I meet Gail Dugan and John Andrew on my return trip. Gail lives in Edmonds, Washington and is heading urgently home to Wolf Point to care for her ailing mother. Her parents are beekeepers whose honey is sold through out the United States. Her father an engineer by training got in to the bee business after attending Montana State University. In their 90’s they still live on the farm and while the next generation now cares for the bees they have remained active doing the cores and necessary upkeep.

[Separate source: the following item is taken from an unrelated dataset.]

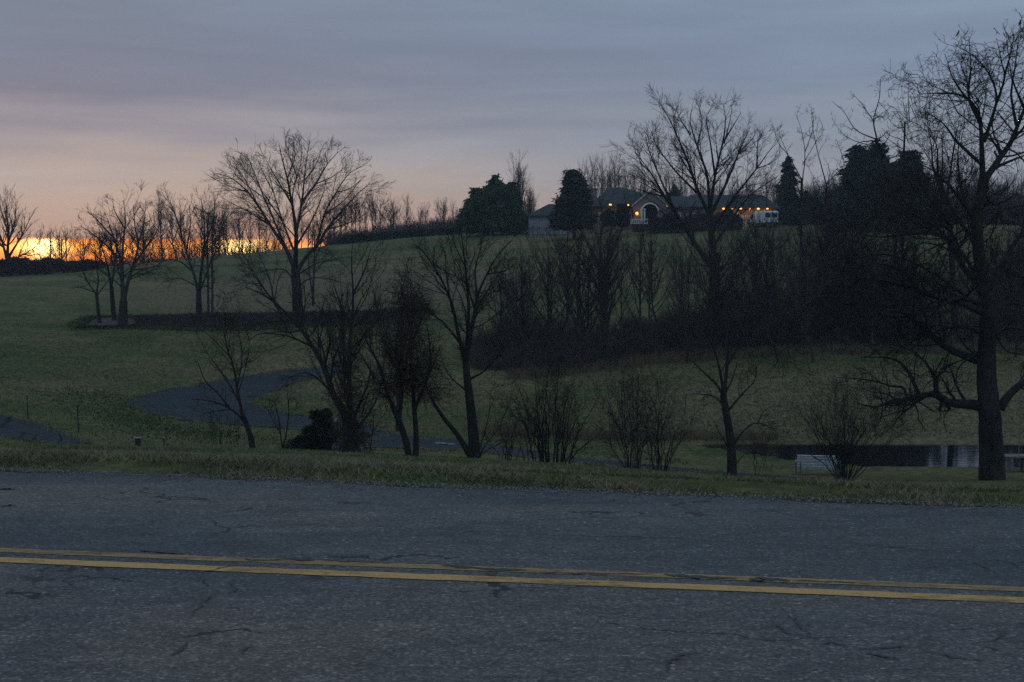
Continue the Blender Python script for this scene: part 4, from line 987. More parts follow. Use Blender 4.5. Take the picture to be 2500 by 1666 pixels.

Riding the Rails Collage 3

John is an inspiration. He’s an 82-year-young skier on his way to Havre, Montana to continue his quest to ski all the resorts in North America. He tells us there are about 670 resorts in his quest and at current count he has skied at 524 of them since retiring 17 years ago. Amazing right?

John and I also share a small world connection; he resides not five miles from where I was raised southwest of Seattle. This particular trip to Havre is extra special to him. Sixty-five years to the day he disembarks the train at the Havre station will mark the day he left Havre in his youth via the very same train because of unexpected life events. He laughs then remarks that he wonders if his old girlfriend will be waiting for him to return.

Riding the Rails collage 4

Inspiration, ideas, connections fill my head when I ride the rails. I’m heading home to my Montana Hi-Line, my Big Sky Country, my Last Best Place. It’s late now; exhausted from my whirlwind trip, I know I will sleep well tonight rocked by the click and the clack. Tomorrow we will all be up bright and early sitting in communal dining sharing our connections to Montana.